Getting past "non-zero return code"

Good day.

I want tp parse root’s history to return the last occurrence of yum update that includes the string “disablerepo”. I would have thought that this would work:

You can control the failure handling from the task using
'failed_when', for example:

failed_when: out is failed and not out.rc == 1

Thank you, Brian. Now, I want to print that output via debug, but am again running into “non-zero return code”.

when asking for help it is useful to show the full task and -vvv
output that includes the error (like your first post). It is hard to
debug from just a partial message out of context.

Apologies.

The playbook:

he, you'll need the same condition for debug (or use a block) since
debug the way you set it up returns `rc: 1` and fools it into thinking
there is an error.
You can also bypass the top level rc with msg={{ 'out: ' ~ out }}

Playbook:

I should have mentioned that this is the expected output, for example:

[dyioulos@myhost ~]$ history | grep -m 1 disablerepo
87 dnf install --disablerepo=somerepo https://dl.fedoraproject.org/pub/epel/epel-release-latest-9.noarch.rpm

Your problem isn’t anything to do with Ansible. It’s a problem is an interaction between how history is implemented and privilege escalation via become.

To make your task work, you’ll need to change your shell script like this:

    - name: Get last yum update which includes "disablerepo"
      shell: |
         HISTFILE=/root/.bash_history
         history -n
         history | tac | grep -m 1 disablerepo
      register: out

Normally, HISTFILE isn’t set. The docs say it defaults to “~/.bash_history”, and it sort of does – for a broad enough definition of who “~” references. Anyway, in my testing, it’s necessary to explicitly set it as shown above.

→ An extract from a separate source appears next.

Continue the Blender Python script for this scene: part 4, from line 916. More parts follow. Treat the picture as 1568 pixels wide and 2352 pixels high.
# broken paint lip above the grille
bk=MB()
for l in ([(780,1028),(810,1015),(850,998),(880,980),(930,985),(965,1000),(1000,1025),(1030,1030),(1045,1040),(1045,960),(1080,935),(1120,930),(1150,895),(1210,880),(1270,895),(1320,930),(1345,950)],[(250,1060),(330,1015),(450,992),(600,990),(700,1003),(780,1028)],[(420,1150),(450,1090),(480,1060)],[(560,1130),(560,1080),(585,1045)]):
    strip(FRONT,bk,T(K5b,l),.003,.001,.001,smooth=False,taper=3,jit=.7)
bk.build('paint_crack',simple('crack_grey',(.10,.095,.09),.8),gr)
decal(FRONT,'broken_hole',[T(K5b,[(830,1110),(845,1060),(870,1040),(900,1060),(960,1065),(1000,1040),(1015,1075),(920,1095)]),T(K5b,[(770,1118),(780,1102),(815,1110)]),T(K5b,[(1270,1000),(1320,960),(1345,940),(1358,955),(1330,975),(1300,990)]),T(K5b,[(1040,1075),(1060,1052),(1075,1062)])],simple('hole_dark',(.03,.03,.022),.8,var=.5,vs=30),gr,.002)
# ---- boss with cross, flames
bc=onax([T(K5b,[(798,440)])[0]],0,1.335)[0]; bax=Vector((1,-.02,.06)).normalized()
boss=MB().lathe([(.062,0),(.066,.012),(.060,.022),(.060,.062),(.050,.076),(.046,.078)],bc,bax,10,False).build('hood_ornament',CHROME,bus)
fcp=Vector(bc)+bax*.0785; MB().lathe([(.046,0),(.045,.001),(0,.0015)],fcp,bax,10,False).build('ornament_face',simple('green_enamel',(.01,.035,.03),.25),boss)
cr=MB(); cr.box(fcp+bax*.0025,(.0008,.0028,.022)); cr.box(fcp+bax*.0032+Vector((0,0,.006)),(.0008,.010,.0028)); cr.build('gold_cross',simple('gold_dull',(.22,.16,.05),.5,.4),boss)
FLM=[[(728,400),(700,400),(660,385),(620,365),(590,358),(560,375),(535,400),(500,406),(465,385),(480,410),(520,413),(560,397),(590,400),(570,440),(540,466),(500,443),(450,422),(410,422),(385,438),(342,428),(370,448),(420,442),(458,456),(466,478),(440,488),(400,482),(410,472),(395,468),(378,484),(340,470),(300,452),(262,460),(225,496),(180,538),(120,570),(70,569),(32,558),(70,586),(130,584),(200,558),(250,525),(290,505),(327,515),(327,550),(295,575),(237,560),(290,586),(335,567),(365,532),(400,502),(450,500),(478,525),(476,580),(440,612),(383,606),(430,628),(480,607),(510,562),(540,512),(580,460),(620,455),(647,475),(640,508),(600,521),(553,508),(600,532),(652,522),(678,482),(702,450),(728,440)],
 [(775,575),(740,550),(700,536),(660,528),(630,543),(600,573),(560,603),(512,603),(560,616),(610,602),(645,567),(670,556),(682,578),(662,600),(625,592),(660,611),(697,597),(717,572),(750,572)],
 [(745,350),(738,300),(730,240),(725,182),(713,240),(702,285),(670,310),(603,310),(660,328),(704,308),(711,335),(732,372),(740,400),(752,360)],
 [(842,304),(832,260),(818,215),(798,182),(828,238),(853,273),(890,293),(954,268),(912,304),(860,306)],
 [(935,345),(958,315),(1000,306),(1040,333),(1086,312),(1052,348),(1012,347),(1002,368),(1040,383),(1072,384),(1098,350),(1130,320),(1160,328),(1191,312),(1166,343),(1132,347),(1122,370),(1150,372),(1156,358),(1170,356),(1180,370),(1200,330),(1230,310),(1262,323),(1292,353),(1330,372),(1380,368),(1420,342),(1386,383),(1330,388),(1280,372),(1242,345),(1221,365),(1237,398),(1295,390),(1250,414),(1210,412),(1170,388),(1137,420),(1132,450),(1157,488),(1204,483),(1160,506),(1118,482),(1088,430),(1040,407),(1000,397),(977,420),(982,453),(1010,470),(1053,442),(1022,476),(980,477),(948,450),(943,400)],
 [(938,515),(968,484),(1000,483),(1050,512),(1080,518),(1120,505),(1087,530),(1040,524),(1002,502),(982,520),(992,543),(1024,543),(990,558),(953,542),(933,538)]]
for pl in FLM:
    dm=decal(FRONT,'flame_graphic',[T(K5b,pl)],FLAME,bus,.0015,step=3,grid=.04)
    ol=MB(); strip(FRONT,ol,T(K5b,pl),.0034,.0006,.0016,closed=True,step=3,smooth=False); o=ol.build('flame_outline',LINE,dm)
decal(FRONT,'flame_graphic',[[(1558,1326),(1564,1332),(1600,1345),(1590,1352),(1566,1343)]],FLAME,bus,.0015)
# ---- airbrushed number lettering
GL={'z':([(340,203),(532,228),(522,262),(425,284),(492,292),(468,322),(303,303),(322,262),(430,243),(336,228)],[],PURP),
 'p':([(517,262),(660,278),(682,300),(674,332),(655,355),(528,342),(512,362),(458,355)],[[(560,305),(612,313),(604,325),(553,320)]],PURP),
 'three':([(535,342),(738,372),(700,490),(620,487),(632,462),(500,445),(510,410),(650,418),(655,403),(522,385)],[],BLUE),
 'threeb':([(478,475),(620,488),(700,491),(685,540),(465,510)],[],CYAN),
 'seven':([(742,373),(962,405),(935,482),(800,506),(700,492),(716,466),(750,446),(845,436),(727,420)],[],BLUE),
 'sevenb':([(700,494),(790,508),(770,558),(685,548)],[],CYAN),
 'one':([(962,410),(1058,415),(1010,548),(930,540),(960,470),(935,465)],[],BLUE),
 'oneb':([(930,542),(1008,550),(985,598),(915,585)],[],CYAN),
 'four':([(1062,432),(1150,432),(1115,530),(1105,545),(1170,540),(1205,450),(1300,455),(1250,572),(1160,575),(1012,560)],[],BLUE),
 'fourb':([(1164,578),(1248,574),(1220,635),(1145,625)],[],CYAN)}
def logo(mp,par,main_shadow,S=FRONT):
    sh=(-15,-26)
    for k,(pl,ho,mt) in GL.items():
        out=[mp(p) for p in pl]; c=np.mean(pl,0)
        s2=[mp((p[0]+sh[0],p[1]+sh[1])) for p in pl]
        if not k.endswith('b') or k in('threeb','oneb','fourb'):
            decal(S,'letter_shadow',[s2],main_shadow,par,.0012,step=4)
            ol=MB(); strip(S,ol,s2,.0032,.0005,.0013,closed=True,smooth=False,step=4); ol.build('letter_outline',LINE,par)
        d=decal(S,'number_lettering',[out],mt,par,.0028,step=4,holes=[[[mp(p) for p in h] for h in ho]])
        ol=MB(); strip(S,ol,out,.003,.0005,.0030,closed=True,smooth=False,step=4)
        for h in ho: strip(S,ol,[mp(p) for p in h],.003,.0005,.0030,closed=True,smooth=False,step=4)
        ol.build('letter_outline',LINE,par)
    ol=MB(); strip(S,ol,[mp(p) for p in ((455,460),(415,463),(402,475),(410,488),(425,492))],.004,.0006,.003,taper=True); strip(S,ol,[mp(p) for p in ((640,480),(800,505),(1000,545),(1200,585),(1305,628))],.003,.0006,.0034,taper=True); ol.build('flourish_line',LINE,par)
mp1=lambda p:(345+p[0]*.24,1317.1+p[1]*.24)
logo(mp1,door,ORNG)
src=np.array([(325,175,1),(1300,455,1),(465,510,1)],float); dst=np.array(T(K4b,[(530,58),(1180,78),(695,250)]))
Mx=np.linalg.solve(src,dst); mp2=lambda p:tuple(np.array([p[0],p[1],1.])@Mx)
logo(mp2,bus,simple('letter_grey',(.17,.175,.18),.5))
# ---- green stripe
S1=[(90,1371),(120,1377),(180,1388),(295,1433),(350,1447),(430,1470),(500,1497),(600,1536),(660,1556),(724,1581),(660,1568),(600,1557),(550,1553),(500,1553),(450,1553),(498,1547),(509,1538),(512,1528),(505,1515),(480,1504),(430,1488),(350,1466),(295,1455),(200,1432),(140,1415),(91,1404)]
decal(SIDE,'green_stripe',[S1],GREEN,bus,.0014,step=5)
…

Simply pointing HISTFILE at the right file isn’t enough. The shell normally reads in the HISTFILE early on, but we’re well past that by line 2 of the shell script. The “history -n” command reads “all history lines not already read from the history file and append[s] them to the history list”. The “history list” is not the same as the history file; it’s an in-memory construct that the shell manipulates until you close the shell. It’s then that the history list is written to the file. (Or when you invoke “history -a” or “history -w”.)

Now that you’ve got the history loaded, you can do your grep. The failure that was being reported before was the result of trying to construct the pipe between an uninitialized history list and your grep. A bare history command at that spot just does nothing, but as part of a pipeline it would fail.

However, you stated you want the last yum update which includes “disablerepo”. What you would have gotten - had it not been for the failure to build a pipeline with an uninitialized history - was the first command in the history which included “disablerepo”. Inserting tac in the pipeline reverses the order so your grep will match on the last occurrence.